I saw my first i-mode phone (keitai, to use the proper Japanese term) during my 2001 studies at The Canadian Film Centre. It was the property of a visiting lecturer — I don’t even remember what the talk was about, all I remember is the phone. It was shocking red and impossibly thin. It was like holding the future in my hand.

Later that summer I paid my first-ever visit to Tokyo, ostensibly to figure out my “career crisis” — that is, how to transfer my creative skills from old media to new. But truth be told I really just wanted to check out the keitai culture and use an i-mode phone. Some money I’d made from a TV show made the trip possible; for the keitai I found a company operating out of Hawaii called Japan Cell Phone Rentals. They’re still in business today. My handset would be waiting for me at my Tokyo hotel on the day of my arrival; upon departure I would simply put everything into a return mailer and leave it at the front desk.

Sure enough, upon check-in at the Shibuya Excel Hotel Tokyu I was handed a small package; inside was an i-mode enabled Panasonic P503i HYPER. I’m fairly certain that this particular unit was meant for a female user — the case was “dusty rose” (pink) — but I didn’t care one bit. Nor did I care that I couldn’t actually do much with it, what with the minor hurdle of not being able to read Japanese and all. I did manage to pull up an English-language i-mode menu, and browsed The Daily Yomiuri every morning over breakfast at my hotel. Like a boss.

Words cannot do justice to the geeky joy I felt walking the streets of Tokyo, wandering past the racks of display phones in Akihabara, seeing people on trains silently hammering out messages to friends they were on their way to meet… I was thrilled to be in the company of a populace who understood that mobiles could do so much more than make calls. And my god, the handsets were beautiful — colour screens, clear as day with brightly-coloured housings to match. I had read somewhere that Japanese keitai users preferred clamshell phones by and large, but you could procure pretty much any form factor you wanted in this, the world’s most advanced market for mobile phones.

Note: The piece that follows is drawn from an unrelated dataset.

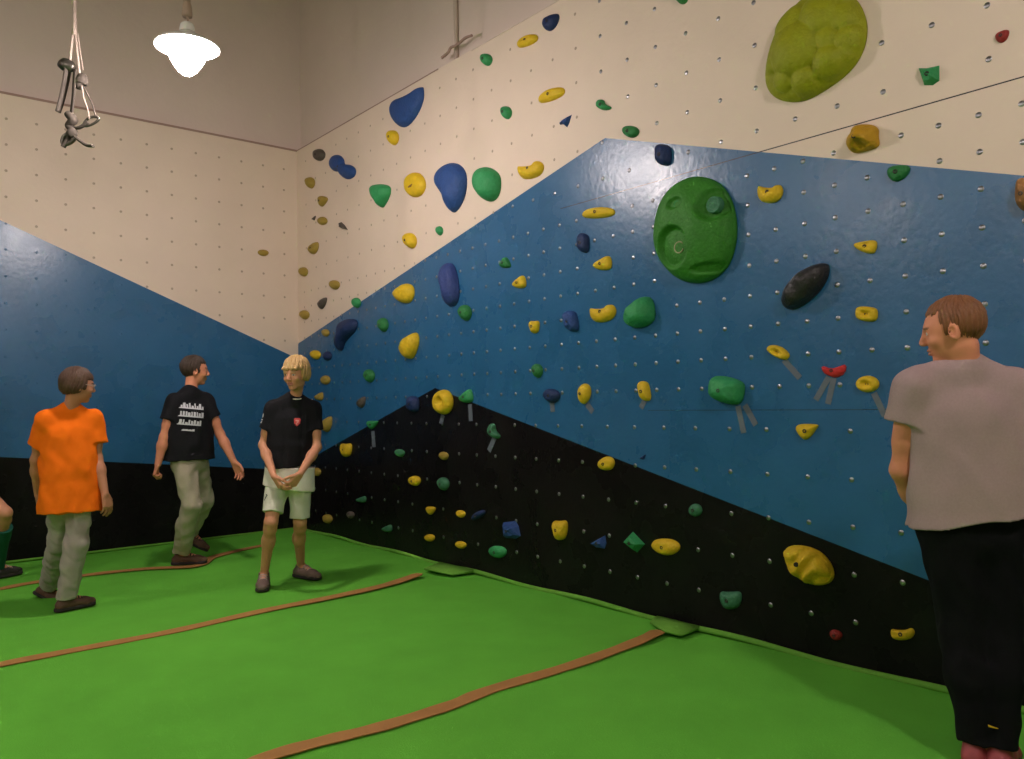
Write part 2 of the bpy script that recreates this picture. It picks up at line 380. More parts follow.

On the last day of my trip I dutifully sealed my keitai into its return mailer and dropped it off at my hotel’s front desk. On the express train to the airport I watched out the window as Tokyo slipped away from me. Was it brave or stupid to transport myself to the other side of the planet on a whim? I still don’t know… I learned a scant few Japanese phrases while I was there, mostly ways to apologize — just paying for something at a convenience store was a struggle. But folly or not, this was a once-in-a-lifetime experience that I’d never forget. And I never thought I’d be back in that part of the world so soon.